Your task is to quote the listing below exactly, beginning with its first line and ending on the line bearing "SC.camera = cam".

DATASET EXCERPT:
[START]

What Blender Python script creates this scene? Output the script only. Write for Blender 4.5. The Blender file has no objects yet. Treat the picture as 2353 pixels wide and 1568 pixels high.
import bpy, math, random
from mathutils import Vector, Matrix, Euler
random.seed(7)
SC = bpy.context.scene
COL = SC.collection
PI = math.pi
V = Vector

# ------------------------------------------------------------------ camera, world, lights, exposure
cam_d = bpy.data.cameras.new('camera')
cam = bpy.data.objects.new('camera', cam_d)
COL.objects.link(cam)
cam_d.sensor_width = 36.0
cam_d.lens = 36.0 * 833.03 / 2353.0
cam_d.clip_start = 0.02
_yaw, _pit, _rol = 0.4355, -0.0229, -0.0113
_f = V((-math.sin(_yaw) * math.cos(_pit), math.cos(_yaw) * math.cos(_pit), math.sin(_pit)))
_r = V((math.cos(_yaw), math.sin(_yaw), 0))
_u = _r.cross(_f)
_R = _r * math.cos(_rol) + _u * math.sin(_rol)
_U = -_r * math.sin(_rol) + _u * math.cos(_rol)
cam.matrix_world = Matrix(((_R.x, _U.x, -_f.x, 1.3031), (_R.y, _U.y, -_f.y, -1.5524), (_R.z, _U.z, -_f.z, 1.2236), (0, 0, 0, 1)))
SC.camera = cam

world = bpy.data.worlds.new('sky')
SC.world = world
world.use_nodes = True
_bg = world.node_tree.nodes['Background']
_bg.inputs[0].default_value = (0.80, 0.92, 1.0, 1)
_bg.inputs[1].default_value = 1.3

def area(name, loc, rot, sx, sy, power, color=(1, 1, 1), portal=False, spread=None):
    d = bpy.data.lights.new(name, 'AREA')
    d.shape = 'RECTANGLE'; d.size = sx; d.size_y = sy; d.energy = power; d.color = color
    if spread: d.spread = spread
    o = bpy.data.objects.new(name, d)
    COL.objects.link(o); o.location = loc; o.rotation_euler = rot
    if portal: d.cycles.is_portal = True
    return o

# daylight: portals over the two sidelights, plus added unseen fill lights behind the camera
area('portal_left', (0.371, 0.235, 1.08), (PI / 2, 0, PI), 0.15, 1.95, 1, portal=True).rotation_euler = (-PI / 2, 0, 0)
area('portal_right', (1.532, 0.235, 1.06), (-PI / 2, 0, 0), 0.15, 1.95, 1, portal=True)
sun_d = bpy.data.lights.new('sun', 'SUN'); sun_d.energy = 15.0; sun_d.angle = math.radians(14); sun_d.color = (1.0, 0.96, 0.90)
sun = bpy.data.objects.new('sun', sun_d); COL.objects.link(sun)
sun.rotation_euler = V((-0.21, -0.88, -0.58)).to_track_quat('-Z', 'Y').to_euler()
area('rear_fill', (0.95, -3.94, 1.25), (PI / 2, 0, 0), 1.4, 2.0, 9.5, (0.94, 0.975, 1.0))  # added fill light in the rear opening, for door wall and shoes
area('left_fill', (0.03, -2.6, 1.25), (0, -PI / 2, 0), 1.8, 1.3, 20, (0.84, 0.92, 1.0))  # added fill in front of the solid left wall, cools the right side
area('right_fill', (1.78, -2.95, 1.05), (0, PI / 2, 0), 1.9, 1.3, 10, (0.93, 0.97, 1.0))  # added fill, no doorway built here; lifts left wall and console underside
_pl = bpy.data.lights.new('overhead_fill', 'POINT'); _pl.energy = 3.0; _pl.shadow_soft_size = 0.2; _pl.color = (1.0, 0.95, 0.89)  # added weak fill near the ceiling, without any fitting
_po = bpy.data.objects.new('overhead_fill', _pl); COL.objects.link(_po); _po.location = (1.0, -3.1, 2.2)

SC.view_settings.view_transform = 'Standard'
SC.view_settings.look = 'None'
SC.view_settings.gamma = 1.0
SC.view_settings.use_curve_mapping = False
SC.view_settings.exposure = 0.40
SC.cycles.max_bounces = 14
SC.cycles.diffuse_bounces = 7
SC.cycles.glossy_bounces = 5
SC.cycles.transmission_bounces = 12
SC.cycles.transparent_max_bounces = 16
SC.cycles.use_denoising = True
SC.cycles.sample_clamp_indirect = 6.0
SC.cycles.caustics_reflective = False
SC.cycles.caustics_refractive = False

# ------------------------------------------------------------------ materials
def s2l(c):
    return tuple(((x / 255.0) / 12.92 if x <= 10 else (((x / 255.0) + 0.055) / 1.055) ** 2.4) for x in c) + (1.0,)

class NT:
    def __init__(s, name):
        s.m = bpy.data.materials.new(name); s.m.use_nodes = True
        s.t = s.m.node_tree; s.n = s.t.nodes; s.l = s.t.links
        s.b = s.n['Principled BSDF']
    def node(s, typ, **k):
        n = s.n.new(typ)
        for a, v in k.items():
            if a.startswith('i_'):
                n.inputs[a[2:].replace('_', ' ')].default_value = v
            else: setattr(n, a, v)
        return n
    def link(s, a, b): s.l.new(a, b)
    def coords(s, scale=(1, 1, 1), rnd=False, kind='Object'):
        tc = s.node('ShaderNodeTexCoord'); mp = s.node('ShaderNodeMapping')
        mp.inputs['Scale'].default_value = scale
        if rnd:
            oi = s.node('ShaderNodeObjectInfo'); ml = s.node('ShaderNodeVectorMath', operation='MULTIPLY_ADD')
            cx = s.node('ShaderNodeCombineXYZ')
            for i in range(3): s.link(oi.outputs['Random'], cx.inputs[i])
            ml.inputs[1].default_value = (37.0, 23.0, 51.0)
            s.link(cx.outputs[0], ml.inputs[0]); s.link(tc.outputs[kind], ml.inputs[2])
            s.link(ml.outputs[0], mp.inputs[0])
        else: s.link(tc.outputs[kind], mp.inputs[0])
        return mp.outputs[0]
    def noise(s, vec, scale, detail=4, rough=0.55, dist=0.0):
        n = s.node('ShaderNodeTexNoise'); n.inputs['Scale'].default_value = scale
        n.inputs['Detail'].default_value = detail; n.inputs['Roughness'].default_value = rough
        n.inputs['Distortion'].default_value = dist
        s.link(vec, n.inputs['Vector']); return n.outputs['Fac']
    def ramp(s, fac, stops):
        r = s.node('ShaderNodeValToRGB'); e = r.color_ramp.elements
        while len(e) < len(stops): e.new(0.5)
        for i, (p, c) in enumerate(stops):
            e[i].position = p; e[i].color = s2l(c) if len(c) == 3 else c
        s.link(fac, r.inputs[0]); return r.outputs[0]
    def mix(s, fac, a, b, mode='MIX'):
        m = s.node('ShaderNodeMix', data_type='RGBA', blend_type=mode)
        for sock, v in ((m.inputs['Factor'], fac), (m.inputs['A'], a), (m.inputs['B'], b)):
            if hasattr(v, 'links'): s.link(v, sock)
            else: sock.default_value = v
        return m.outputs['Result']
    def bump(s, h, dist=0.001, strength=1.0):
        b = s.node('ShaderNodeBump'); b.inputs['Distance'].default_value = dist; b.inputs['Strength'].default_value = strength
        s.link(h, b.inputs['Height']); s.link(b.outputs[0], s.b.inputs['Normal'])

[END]

ANSWER IN FULL:
What Blender Python script creates this scene? Output the script only. Write for Blender 4.5. The Blender file has no objects yet. Treat the picture as 2353 pixels wide and 1568 pixels high.
import bpy, math, random
from mathutils import Vector, Matrix, Euler
random.seed(7)
SC = bpy.context.scene
COL = SC.collection
PI = math.pi
V = Vector

# ------------------------------------------------------------------ camera, world, lights, exposure
cam_d = bpy.data.cameras.new('camera')
cam = bpy.data.objects.new('camera', cam_d)
COL.objects.link(cam)
cam_d.sensor_width = 36.0
cam_d.lens = 36.0 * 833.03 / 2353.0
cam_d.clip_start = 0.02
_yaw, _pit, _rol = 0.4355, -0.0229, -0.0113
_f = V((-math.sin(_yaw) * math.cos(_pit), math.cos(_yaw) * math.cos(_pit), math.sin(_pit)))
_r = V((math.cos(_yaw), math.sin(_yaw), 0))
_u = _r.cross(_f)
_R = _r * math.cos(_rol) + _u * math.sin(_rol)
_U = -_r * math.sin(_rol) + _u * math.cos(_rol)
cam.matrix_world = Matrix(((_R.x, _U.x, -_f.x, 1.3031), (_R.y, _U.y, -_f.y, -1.5524), (_R.z, _U.z, -_f.z, 1.2236), (0, 0, 0, 1)))
SC.camera = cam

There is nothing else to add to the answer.